Comblain Jazz Festival 2015
Enthousiasmante première soirée à Comblain.
Après la pluie vient le beau temps : Comblain Jazz suffoque dans la canicule, mais respire grâce au public nombreux. Entre fraîcheur et pluie, canicule et risque d’orage, quelle météo choisir pour réussir un festival de jazz ? Clairement, ce samedi le public a opté pour le soleil : même si ils étaient peu nombreux à la première heure, les spectateurs ont bel et bien débarqué en nombre sur la prairie du Parc Biron.Il faut dire qu’il n’y avait pas de foot… Il faut dire surtout que l’affiche du jour avait de quoi exciter toutes les curiosités, et ce dans tous les styles. Les amateurs de swing manouche étaient déjà nombreux dès 16 heures pour le concert du « Jazzy Strings » de la famille Cavalière ; avec le guitariste virtuose Angelo Debarre et le violoniste Alexandre Cavalière, on allait assister à un concert chaleureux et énergique, le saxophoniste Lee Konitz, une des vedettes de la soirée, ne ménageant pas ses applaudissements au premier rang.
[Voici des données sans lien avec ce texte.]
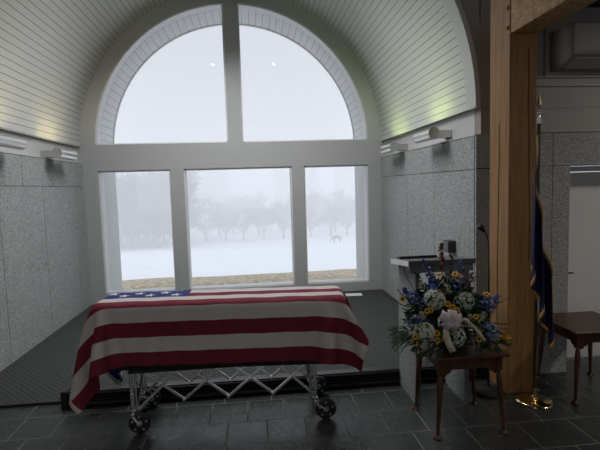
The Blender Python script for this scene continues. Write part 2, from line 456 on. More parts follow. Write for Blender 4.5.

Invité du trio de Jef Denson, le saxophoniste de 87 balais a toujours cette sonorité caractéristique, un sens aigu de l’improvisation, et une nouvelle corde (vocale) à son arc avec un scat déconcertant qui en a surpris plus d’un, agacé d’autres… Le contrebassiste Jef Denson chante lui aussi, avant de présenter Lee Konitz comme une de ses grandes influences; t-shirt rouge, chemise bariolée rouge et blanche et lunettes solaires, le saxophoniste se présente à Comblain en tenue décontractée, une décontraction qu’on retrouvera pendant tout le concert. Après un « How Deep is the Ocean » conclu en solo absolu par Konitz, vient une séquence tristanienne du meilleur goût avec « 317 East 32d Street », une composition du pianiste inspirée par le standard « Out of Nowhere », puis « 32d Street », une pièce jamais enregistrée depuis la version de Lennie Tristano, selon Konitz. Entre les deux, un « Body and Soul » diversémént apprécié : chanté par le saxophoniste, le thème suivi de l’improvisation n’est pas loin d’évoquer le phrasé du saxophoniste à l’alto : déroutant et touchant à la fois. Il faudra le rappel pour que Konitz nous offre une pièce entière au sax, de quoi nous prouver si nécessaire qu’il est encore bel et bien un grand grand monsieur.
S’appeler les « Cookers » par une pareille canicule et de plus interpréter un hard bop aussi décoiffant, les sept Américains réunis sur scène n’ont pas… froid aux oreilles. Une nouvelle rafale de fans de jazz cinglant et puissant s’était déplacée pour écouter quelques uns des plus grands représentants de la scène américaine : Billy Hart (batterieà, Billy Harper (saxophone), Cecil McBee (contrebasse), George Cables (piano), David Weiss (trompette), Eddie Henderson (trompette), Logan Richardson (saxophone)… rien que des pointures qui ont participé à l’histoire du jazz aux côtés de géants comme Miles Davis, Charles Lloyd, Lee Morgan etc…
Le septet enchaîne des compositions de chacun des protagonistes du groupe, Billy Harper ouvrant le feu avec un thème dans la ligne des « Jazz Messengers », puis « Croquet Ballet », une autre composition de Harper venant de l’album « The Last Session » de Lee Morgan en 1972 (par ailleurs dernier album du trompettiste avant son décès). Hommage à Mulgrew Miller par George Cables, superbe blues de Cecil McBee, mais aussi un thème de Freddie Hubbard – « The Core » – pour conclure un concert puissance 10.
Pour le concert d’Eric Legnini, le chapiteau affichait complet, avec de nombreux festivaliers qui avaient choisi de profiter de la musique depuis la prairie et la fraîcheur de la nuit tombante. Grand fan de la musique noire américaine et de la soul en particulier, le pianiste présentait son nouveau projet « What’d I Say » sur le répertoire de Ray Charles : aux côtés de ses partenaires du projet « The Vox », Eric Legnini a choisi Kelly Lee Evans et Sandra Nkaké pour les parties vocales et le côté show. Stupéfiantes piles dansantes, les deux chanteuses emballent, et même si il a fallu toute la persuasion de la Camérounaise pour faire lever le public, le chapiteau s’est vite enflammé pour un final d’enfer. Le public est conquis et réclame pendant plusieurs minutes un rappel qui viendra enfin : « C’est pour ce genre de moment qu’on organise un festival comme celui-là ! » confie Nicole Widart qui, avec son équipe, peut être fière de cette première journée comblinoise.